その代表格とも言えるのが、童話作家の宮沢賢治(1896~1933)です。
『銀河鉄道の夜』『注文の多い料理店』などの童話や『アメニモマケズ』の詩で知られる宮沢賢治。
彼も、生涯独身を貫いた童貞偉人です。
彼は人並みの性欲を持った男性でした。
しかし、彼は「良い仕事をするためには性欲に捕らわれるべきではない」という考えの持ち主でした。
友人に「性欲の乱費は自殺だ。良い仕事はできないよ」と語ったというエピソードが残っています。
オナニーすることすら自分に許さず、性欲が高まった時は一晩中歩いて発散させたそうです。
長期間射精しないことによって幻覚を見て、それを作品として昇華させた、という話まであります。
そんな賢治も、女性に縁がまったくなかったわけではありません。
高瀬露という女性に言い寄られた時は、彼女に嫌われるために居留守を使ったり、顔にわざと墨を塗りたくって対応したそうです。
何もそこまでしなくても……。
凄い話だ、とは思いますが、私のような凡人にはちょっと理解はできない話でした。
宮沢賢治のような「仕事に邁進した日本人童貞」には、江戸時代の思想家、吉田松陰(1830~1859)もいます。

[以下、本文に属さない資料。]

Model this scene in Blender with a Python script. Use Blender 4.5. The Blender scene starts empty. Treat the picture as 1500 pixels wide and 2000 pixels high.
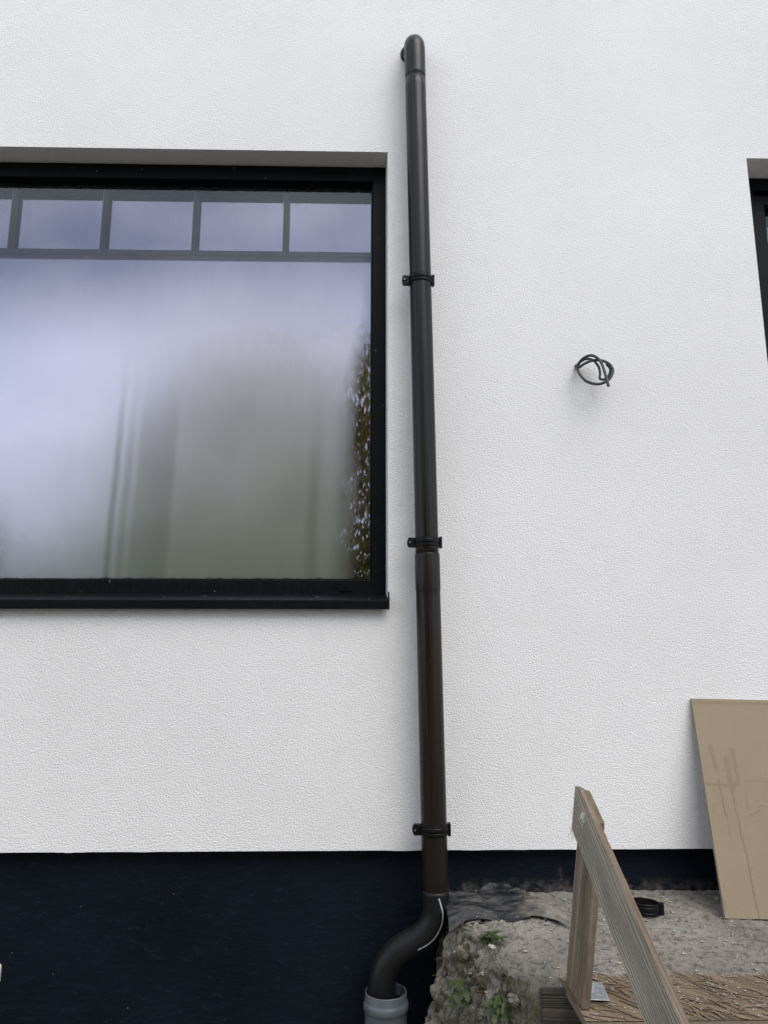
import bpy, bmesh, math, random
import numpy as np
from mathutils import Matrix, Vector, noise as mnoise

# ------------------------------------------------------------------ camera, world, sun, exposure
scene = bpy.context.scene
COL = scene.collection
R = math.radians

cam_data = bpy.data.cameras.new('camera')
cam = bpy.data.objects.new('camera', cam_data)
COL.objects.link(cam)
cam_data.sensor_fit = 'VERTICAL'
cam_data.sensor_height = 36.0
cam_data.lens = 36.0 * 1450.0 / 2000.0
cam_data.clip_start = 0.05
cam_data.clip_end = 500.0
cam.location = (0.0, -2.6, 0.626)
cam.rotation_euler = (R(90.0 + 10.97), 0.0, R(-1.27))
scene.camera = cam

SUN_ELEV, SUN_AZ = 52.0, 32.0          # azimuth: degrees to the right of straight out from the wall
world = bpy.data.worlds.new('World')
scene.world = world
world.use_nodes = True
wn, wl = world.node_tree.nodes, world.node_tree.links
wn.clear()
w_out = wn.new('ShaderNodeOutputWorld')
w_bg = wn.new('ShaderNodeBackground')
w_sky = wn.new('ShaderNodeTexSky')
w_sky.sky_type = 'NISHITA'
w_sky.sun_disc = False
w_sky.sun_elevation = R(SUN_ELEV)
w_sky.sun_rotation = R(180.0 - SUN_AZ)
w_sky.air_density = 1.0
w_sky.dust_density = 0.5
w_sky.ozone_density = 2.5
w_tc = wn.new('ShaderNodeTexCoord')
w_map = wn.new('ShaderNodeMapping')
w_map.inputs['Scale'].default_value = (1.0, 1.0, 1.9)
w_map.inputs['Location'].default_value = (1.7, 0.2, 0.5)
w_noise = wn.new('ShaderNodeTexNoise')
w_noise.inputs['Scale'].default_value = 2.1
w_noise.inputs['Detail'].default_value = 5.0
w_noise.inputs['Roughness'].default_value = 0.55
w_ramp = wn.new('ShaderNodeValToRGB')
w_ramp.color_ramp.elements[0].position = 0.30
w_ramp.color_ramp.elements[1].position = 0.72
w_mix = wn.new('ShaderNodeMix')
w_mix.data_type = 'RGBA'
w_mix.inputs['B'].default_value = (12.4, 12.2, 12.5, 1.0)
wl.new(w_tc.outputs['Generated'], w_map.inputs['Vector'])
wl.new(w_map.outputs['Vector'], w_noise.inputs['Vector'])
wl.new(w_noise.outputs['Fac'], w_ramp.inputs['Fac'])
wl.new(w_ramp.outputs['Color'], w_mix.inputs['Factor'])
wl.new(w_sky.outputs['Color'], w_mix.inputs['A'])
wl.new(w_mix.outputs['Result'], w_bg.inputs['Color'])
w_bg.inputs['Strength'].default_value = 0.10
wl.new(w_bg.outputs['Background'], w_out.inputs['Surface'])

sun_data = bpy.data.lights.new('sun', 'SUN')
sun_data.energy = 1.3
sun_data.angle = R(42.0)
sun_data.color = (1.0, 0.95, 0.89)
sun = bpy.data.objects.new('sun', sun_data)
COL.objects.link(sun)
sd = Vector((math.sin(R(SUN_AZ)) * math.cos(R(SUN_ELEV)), -math.cos(R(SUN_AZ)) * math.cos(R(SUN_ELEV)), math.sin(R(SUN_ELEV))))
sun.rotation_euler = (-sd).to_track_quat('-Z', 'Y').to_euler()
sun.location = (3, -6, 6)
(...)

吉田松陰の場合は若くして処刑された、という事情もあるのですが、やはり女性に興味が薄く「仙人」と呼ばれた、と言われています。
松陰の「仙人」はあだ名ですが、実際に仙人(のようなもの)を目指した日本人童貞がいます。
それが室町時代の大名、細川政元(1466~1507)。
細川政元は修験道にハマっていました。
そして「天狗になって空を飛ぶ術」を身につけるため、女人禁制を貫いたのです。
もう何をどうツッコめば良いのでしょうか……。
そもそもなぜ、天狗になるために女人禁制をしなければならないのでしょうか。
天狗って、むしろ性欲が強そうなイメージがあるのですが……特に鼻とか。
日本では「30歳まで童貞を貫けば魔法使いになれる」と言われていますので、それと同じような感覚だったのかもしれません。
ちなみに政元、結局天狗にはなれなかったようで、最後は暗殺されてしまいました。
童貞だっていいじゃない。
世界には想像以上に「童貞偉人」が存在していました。
彼らは歴史に残る功績を挙げたために「偉人」と呼ばれるようになったのです。
そこに「童貞」か「非童貞」か、はまったく関係ありません。
大事なのは何をやったか、であって、女とヤッたか、ではないのです!
全国の童貞の皆さんも童貞を恥じることなく、胸を張って生きていきましょう!
……でも正直、ちょっと変わった人間が多かったな、というのが記事を書いての感想ではあります。